15 thoughts on “A Conversation with Jonathan Haidt and Tim Keller

  1. My guess would be simply bringing in a speaker who is openly attempting to frame his whole argument based on faith in Jesus. That sort of thing can be a little dicey in universities because people assume a lot about a person once they take that position. Very similar situation when Haidt said he was reluctant to even name controversial topics on what would become a Youtube video. Campus dynamics are interesting these days.


  2. Watched to the end, in sessions. Have respected Haidt since first reading quotes of his around the Internet. I have to give Keller props for his attitude, demeanor, and wide reading. Reformed theology appeals to good thinkers like Keller. It was a good exchange.

    I wonder what made moderating the talk so scary for the female professor?



  3. I have appreciated Jonathan Haidt (sort of from a distance) for a while. Heterodox Academy, shorter essays, etc. I never dug into one of his books. I never realized in all that time that he is an atheist.

    I did not finish the video but what I watched good. Thanks for posting.


  4. So, Stbndct, you think respectful discourse is only valuable when it occurs between two conservatives (albeit one religious and the other not), as does this one? But any liberal/progressive is nothing but a “know-it-all” who should be dismissed, and insulted, at the outset? If that’s all you get from the Haidt series, then you are getting nothing.


  5. Some of us work warehouse jobs that prevent us watching/listening to video segments during the day, and don’t have large blocks of time to do so in the evening.

    And some of us were away on vacation until late yesterday, during which we did not tune into iMonk.


  6. If this were not a post about respectful discourse, I would point out that Christian comedienne Chonda Pierce says that “bless your heart” is Southern for “you’re so stupid.”

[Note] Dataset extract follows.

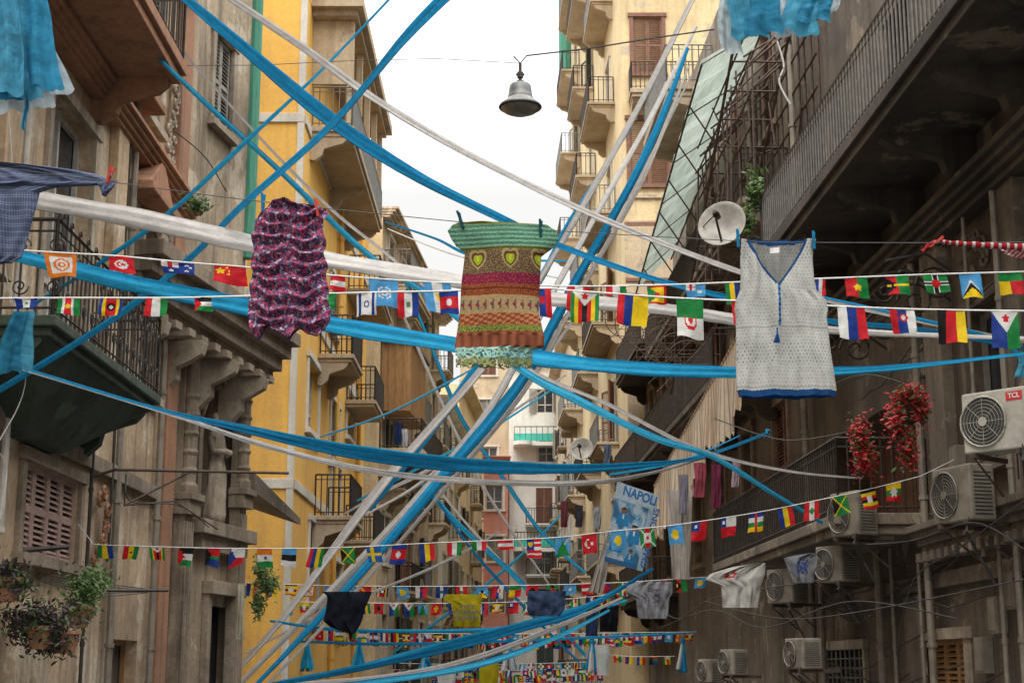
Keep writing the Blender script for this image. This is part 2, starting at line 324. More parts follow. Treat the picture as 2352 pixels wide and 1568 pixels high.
balcony(L,14.6,19.2,.95,5.0,lp,'soffG','iron',.2,.98,.15,2,'soffG',True,.012,'wrought iron balcony on green stained tapered slab',taper=.75)
balcony(L,11,18.9,1.15,9.35,lp,'terra','iron',.3,1.0,.14,3,'terra',label='terracotta balcony with carved corbels')
for a,w,mt in ((19.6,.55,'plL'),(23.2,.7,'terra'),(15.2,.5,'plL')):
    strip(L,a,a+w,.13,5.6 if a<23 else 0,22,mt,lp,'pilaster')
cornice(L,6,24.2,.35,8.75,9.0,'terra',lp); strip(L,6,24.1,.10,4.1,4.3,'stone',lp); cornice(L,6,24.2,.22,13.3,13.6,'stone',lp)
# pediment mouldings and carved ornament
for a,h in ((21.5,8.35),(22.6,12.6),(20.2,9.6)):
    b=MB(); P=L.P; b.hexa([P(a-.8,.01,h),P(a+.8,.01,h),P(a+.8,.3,h),P(a-.8,.3,h),P(a-.1,.01,h+.5),P(a+.1,.01,h+.5),P(a+.1,.3,h+.5),P(a-.1,.3,h+.5)]); b.box(L,a-.9,a+.9,.005,.38,h-.14,h-.002); b.make('pediment',['terra'],lp,bevel=.02)
def carved(fr,a,h,w,hh,mat,parent,n=16,name='carved_ornament',o=.08):
    b=MB()
    for i in range(n):
        k=i/n; scroll(b,fr.P(a+ru(-w,w)*.5,o+.05*rnd(),h+hh*k),fr.e,ru(.08,.16),1.2,rad=.03,sgn=random.choice((-1,1)))
    b.make(name,[mat],parent,smooth=True)
carved(L,22.8,9.3,.5,1.6,'stoneL',lp); carved(L,20.0,11,.5,1.2,'terra',lp); carved(L,19.9,3,.4,1.0,'terra',lp,8); carved(L,22.2,6.9,.7,1.2,'stoneL',lp,14)
for a,h0,h1,r,mt in ((15.95,3,12,.04,'frameW'),(20.6,0,22,.05,'pipe'),(22.95,0,9,.05,'pipe'),(19.3,0,5,.025,'cable'),(20.3,3,14,.02,'cable')): pipe(L,a,.1,h0,h1,r,mt,lp)
# canted bay with niche
r_n=C.rect(455,885,546,1205); r_cd=C.rect(468,1392,528,1568); r_cd=(r_cd[0],r_cd[1],.15,r_cd[3]); r_cu=C.rect(488,90,530,300)
ns0,ns1,nh0,nh1=r_n
wall(C,0,C.L,0,22,[r_n,r_cd,r_cu],'plC',lp,depth=.02); 
window(C,r_cd,lp,'dark',None,name='door',label='dark doorway'); window(C,r_cu,lp,'closed','stoneL','shGrey')
b=MB(); b.box(C,r_cd[0]-.16,r_cd[0],.003,.12,.1,r_cd[3]+.18); b.box(C,r_cd[1],r_cd[1]+.16,.003,.12,.1,r_cd[3]+.18); b.box(C,r_cd[0]-.2,r_cd[1]+.2,.004,.2,r_cd[3]+.181,r_cd[3]+.4); b.make('door_surround',['stone'],lp,bevel=.01)
b=MB(); R_=(ns1-ns0)/2; cs=(ns0+ns1)/2; hs=nh1-R_; N=14; P=C.P
arc=[(cs-R_*math.cos(math.pi*i/N),math.sin(math.pi*i/N)*R_) for i in range(N+1)]
DN=.45
for i in range(N):
    (x0,y0),(x1,y1)=arc[i],arc[i+1]
    b.quad([P(x0,.0,hs+y0),P(x1,.0,hs+y1),P(x1,.0,nh1),P(x0,.0,nh1)])
    b.quad([P(x0,-y0*DN,nh0),P(x1,-y1*DN,nh0),P(x1,-y1*DN,hs),P(x0,-y0*DN,hs)])
    for j in range(6):
        f0,f1=math.pi/2*j/6,math.pi/2*(j+1)/6
        q=lambda x,y,f:P(cs+(x-cs)*math.cos(f),-y*DN*math.cos(f),hs+R_*math.sin(f))
        b.quad([q(x0,y0,f0),q(x1,y1,f0),q(x1,y1,f1),q(x0,y0,f1)])
b.quad([P(ns0,.0,nh0),P(ns1,.0,nh0),P(ns1,-R_,nh0),P(ns0,-R_,nh0)])
pts=[P(ns0,.03,nh0)]+[P(x,.03,hs+y) for x,y in arc]+[P(ns1,.03,nh0)]; b.tube(pts,.05,6)
b.make('niche',['stone'],lp)
carved(C,cs,nh1+.1,1.2,.5,'stoneL',lp,12)
strip(C,ns0-.35,ns1+.35,.3,nh0-.25,nh0-.02,'stone',lp,'niche_shelf'); strip(C,ns0-.15,ns1+.15,.2,nh0-.5,nh0-.252,'stone',lp,'niche_bracket')
for um,w in ((415,.26),(571,.24)):
    a=C.hit(um,1000)[0]; a=min(a,C.L-.2); h0=C.hit(um,1135)[1]; h1=C.hit(um,725)[1]
    b=MB(); b.box(C,a-w*.6,a+w*.6,.004,.1,h0,h1)
    b.lathe(C.P(a,.16,0),[(.0,h0),(.16,h0),(.16,h0+.12),(.12,h0+.18),(.12,h1-.4),(.14,h1-.36),(.11,h1-.3),(.18,h1-.08),(.2,h1),(0,h1)],12)
    for k in range(5): b.lathe(C.P(a,.16,0),[(.12,h0+.3+k*.3),(.15,h0+.36+k*.3),(.12,h0+.42+k*.3)],10)
    for sg in (-1,1): scroll(b,C.P(a+sg*.12,.3,h1-.2),C.e,.1,1.3,rad=.03,sgn=sg)
    b.make('column',['stone'],lp,smooth=False)
    b=MB(); b.box(C,a-w*.7,a+w*.7,.004,.2,0,h0-.35)
    for k in range(4): b.box(C,a-w*.6+k*w*.33,a-w*.6+k*w*.33+.04,.2,.24,.6,h0-.45)
    b.box(C,a-w,a+w,.005,.3,h0-.349,h0-.12); b.box(C,a-w*1.1,a+w*1.1,.006,.36,h0-.119,h0-.01); b.make('pilaster',['stone'],lp,bevel=.01)
cornice(C,-3.2,C.L+.35,1.0,6.7,7.6,'stone',lp,'cornice',.55)
for a in (-2.4,-.9,.6,2.1):
    b=MB(); prof=[(0,1.0),(.2,1.02),(.42,.75),(.42,.5),(.62,.4),(.85,.25),(.9,0),(0,0)]; V=[]
    for da in (-.13,.13):
        for x,y in prof: V.append(C.P(a+da,.004+x*.9,6.57-y*.75))
    n=len(prof); b.add(V,[tuple(range(n)),tuple(range(n,2*n))]+[(j,(j+1)%n,n+(j+1)%n,n+j) for j in range(n)]); b.make('carved_bracket',['stoneL'],lp,bevel=.02)
b=MB(); b.tube([C.P(C.L-.03,.05,9),C.P(C.L-.03,.05,22)],.12,8); b.make('debris_netting',['greenstrip'],lp)
# statue
b=MB(); base=P(cs,-.05,nh0+.02); H=(nh1-nh0)*.8
prof=[(0,0),(.24,0),(.25,.08),(.22,.25),(.2,.4),(.19,.52),(.16,.62),(.18,.7),(.21,.77),(.19,.81),(.1,.835),(.07,.85),(.075,.865),(.092,.885),(.1,.92),(.09,.96),(.05,.99),(0,1)]
n=24;V=[]
for r,z in prof:
    sh=.035*math.sin(z*4.5)
    for j in range(n):
        a=2*math.pi*j/n; f=1+(.16*math.sin(a*5+z*7)+.07*math.sin(a*11-z*9))*(1 if z<.72 else .15); V.append(base+C.e*(math.cos(a)*r*f*H*.62+sh*H)+C.n*math.sin(a)*r*f*.55*H*.62+Vector((0,0,z*H)))
b.add(V,[(i*n+j,i*n+(j+1)%n,(i+1)*n+(j+1)%n,(i+1)*n+j) for i in range(len(prof)-1) for j in range(n)])
for sg in (-1,1): b.tube([base+C.e*sg*.12*H+Vector((0,0,.76*H)),base+C.e*sg*.17*H+C.n*.05+Vector((0,0,.62*H)),base+C.e*sg*.03*H+C.n*.12*H+Vector((0,0,.64*H))],[.04*H,.038*H,.028*H],8)
b.make('statue',['stoneL'],None,'weathered grey stone robed saint statue in arched niche','statue',smooth=True)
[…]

  7. Some of us work office jobs that currently don’t let us listen with enough attention to a long video.

    A transcription would be nice, but I don’t expect CM or anyone to post it. This may be a long burn video that should be tagged at the top of every post for a while until enough people are reminded and have the time to watch it fully.


  8. It’s amazing that with this discussion nobody has posted. Where are the usual lame jokester s and people who like to be so superior in thought. Where are you ? It’s nice to see that one can have a nice dialogue without the noise of most imonk commentators


  9. Hi Chaplain Mike

    Thank you for pointing me to this YouTube.

    I love to learn from Tim Keller. He has an approach to the Gospel and how to share it in a modern context that I’ve learned so much from.

    I watched the video. It’s long, yes, but it didn’t bother me. I felt I learned a lot from it. I’m not familiar with Jonathan Haidt’s book The Righteous Mind: Why Good People Are Divided by Politics and Religion.

    But it sounds like it’s worth reading, so I’ll put it on my reading list.

    My favourite part of the YouTube was the Q & A because some of the questions got me to think of personal episodes in my life that changed after I read Tim’s The Reason for God first time.

    God bless,
    Edna Davidsen


  10. Great talk, just finished it.

    It is encouraging, this kind of conversation is happening, in many places.